Glasmire is thinking of one particular night at Kutztown State University in Pennsylvania, where he was studying business administration. His parents had given him a guitar as a Christmas present when he was 10 years old; though he took to it immediately he was too wrapped up in sports and not confident enough to play it outside of his room. Inspired by Harry Chapin, Dan Fogelberg, James Taylor and, in his words, “true storytellers,” Glasmire began applying his love for writing short stories to original tunes. He was still too shy to play in public until his girlfriend at the time talked him into playing at a coffeehouse in her dormitory.

That’s all it took. After graduation, Glasmire recalls, “I’d do construction for my dad. Then I’d get cleaned up and drive an hour and a half to New York, through the Holland Tunnel and right into the Village. I’d play and come home at 2:30 or 3 in the morning. I’d get up at 6:30 and go back to work. On top of that I was playing locally in Pennsylvania.”

His very first visit proved fruitful. Glasmire and his friend Pat Troiani rode the bus from Bethlehem to the Port Authority and found their way to the historic folk venue Gerde’s Folk City. Sonny Ochs, sister of the fabled folk icon Phil Ochs, heard Glasmire audition in the essentially empty room after midnight and immediately booked Glasmire to open for Suzanne Vega. Before long Mark and Pat became a duo and were featured along with Vega, Dave Van Ronk, Tom Paxton and Jesse Winchester on an episode of the PBS series Phil Ochs Song Nights. Mark also continued his solo career and went on to perform on bills with Gordon Lightfoot, Tracy Chapman and other luminaries.

In search of new challenges and maybe a less grueling routine, Glasmire moved to Nashville, where he learned that he wasn’t the type of writer who could churn out country hits on command. “Some great people in Nashville can do that all day long,” he says. “I’m not one of them. I tried to be more country. But I found out pretty quick that you won’t find success until you’re true to who you are. Don’t try to be somebody else. If you’re constantly trying to be what somebody else wants you to be, you’re in trouble.”

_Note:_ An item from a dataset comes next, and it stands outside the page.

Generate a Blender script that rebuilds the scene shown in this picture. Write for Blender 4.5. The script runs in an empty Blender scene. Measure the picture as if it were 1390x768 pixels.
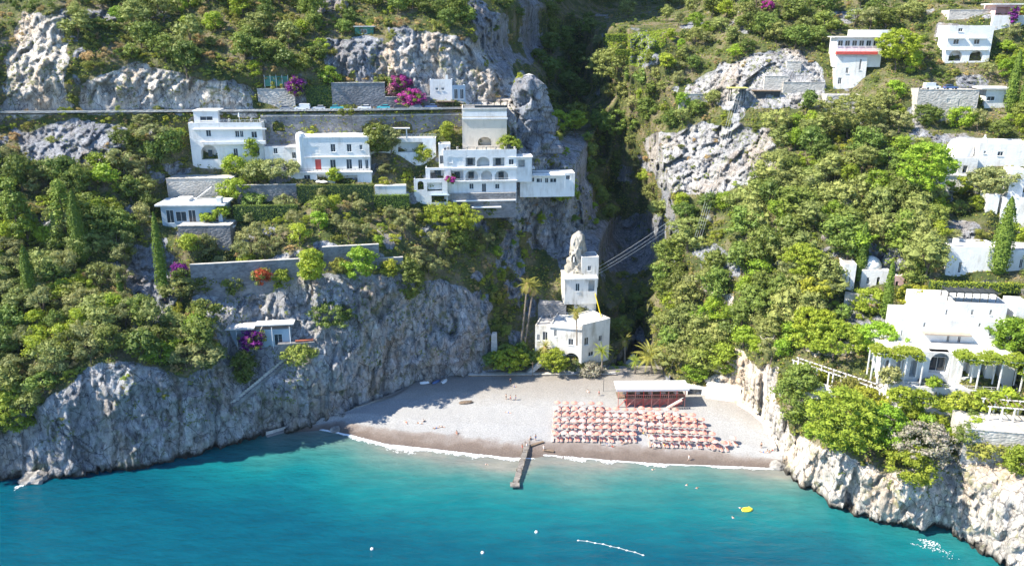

And so Glasmire left for Texas, settled in Arlington and began composing more personally. This time, with writing chops sharpened in Nashville, he hit the stride he maintains to this day. His peers acknowledged his achievements with numerous awards — first place in the B.W. Stevenson Memorial Songwriting Competition in Dallas, the Dallas Songwriters Association International Songwriting Competition and the GINA/LAWIM Songwriting Competition in Los Angeles, as well as the Grand Prize in the
Country Song division of the 2010 Chris Austin Songwriting Contest at Merlefest. His single “I Like You” lodged for nine weeks at the top of Europe’s International Country HotDisc Chart in 2011. All traces of his onetime stage fright had vanished as he opened for Dierks Bentley, Guy Clark and other headliners.

More important, he grew to know himself better as an artist and to understand his mission. In a way, his horizons drew closer as he sought inspiration through everyday events. He’s part of a community, in a place where you know most of the folks know each other by their first name. But even — maybe especially — in this intimate world, his songs convey greater meaning than ever. Which is all he ever really wanted.

“A few weeks ago I opened for Kathy Mattea at a place in Dallas called Poor David’s Pub,” he reflects. “After my set someone came up to me and said, ‘I love your music! I’m an Episcopal minister. Would you mind if I used some of your songs for my sermons? I said, ‘I would be honored. Actually, if you want me to come and sing a couple of these songs at your church, I’d be glad to do it.’ “See, I never set out to be a superstar. That’s not what drove me. It wasn’t fame and fortune, it was the freedom to do what I love to do.”

Harvested from life and shaped by Glasmire’s unique talent, Can’t Be Denied won’t be denied. But it can be savored again and again as music as limitless in its appeal as imagination itself.